Russell’s father worked for the Indian Health Service, and the family moved to Montana when she was 10 to live alongside the Chippewa Cree Tribe. Already determined to become an oceanographer, Russell knew she needed to seek math and science education beyond the limited resources of her small high school. As a new Fourth Former at St. Paul’s, she was homesick and overwhelmed, but took comfort in Concord’s natural beauty.

In addition to rowing on Turkey Pond and taking snowy runs with the cross-country ski team, Russell found inspiration and support in chemistry class, where her teacher, Cliff Gillespie, “took the time to see not just that I was struggling, but that I had determination,” she recalls. Gillespie, the longtime faculty member and interim rector who died in 2021, had a reputation for being tough, but Russell says he offered encouragement when she needed it most.

After graduating from Harvard, Russell fulfilled her childhood dream of attending Scripps Institution of Oceanography in La Jolla, California, for her doctorate. Now a Distinguished Professor of geosciences at the University of Arizona, she’s dedicated her career to observing and predicting the ocean’s role in the Earth’s changing climate.

“Most people think of global warming as an atmospheric phenomenon, but more than 90% of the energy is in our ocean,” Russell says. “One out of four molecules of carbon that comes out of anybody’s tailpipe anywhere in the world goes into the ocean within a year.”

Much of Russell’s work has focused on the Southern (or Antarctic) Ocean, and the westerly winds that stir its waters and pull deeper water to the surface. Her earlier research correctly predicted that warming climates would crank up the speed of these winds, leading to increasing levels of carbon being brought to the ocean’s surface.

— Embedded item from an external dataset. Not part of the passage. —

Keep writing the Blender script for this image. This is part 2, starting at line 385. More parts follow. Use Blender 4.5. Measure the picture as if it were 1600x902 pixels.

Russell’s research team deploys some 300 robot floats with biogeochemical sensors that regularly test the water at different depths in the Southern Ocean. In October 2020, they received funding for 500 more floats to be deployed globally. “This global array is giving us a revolutionary look at how much carbon is going in and out,” Russell says. “This is the breathing of our ocean — our life support system.”

At home in Tucson, which is among the fastest-warming cities in the United States, Russell also sees the effect of climate change firsthand. She began waking her two children up at 5 a.m. last summer so they could walk the dog before it got too hot. As a founding member of Science Moms, a nonpartisan group of climate scientists who are also mothers, Russell aims to demystify climate science and empower people to make decisions and demand solutions that will help preserve the planet for future generations.

“I want in a hundred years for there to be kids rowing and running around the pond at St. Paul’s,” Russell says. “These are not just fun memories, but part of what motivates us to make wise decisions now and save what we can.”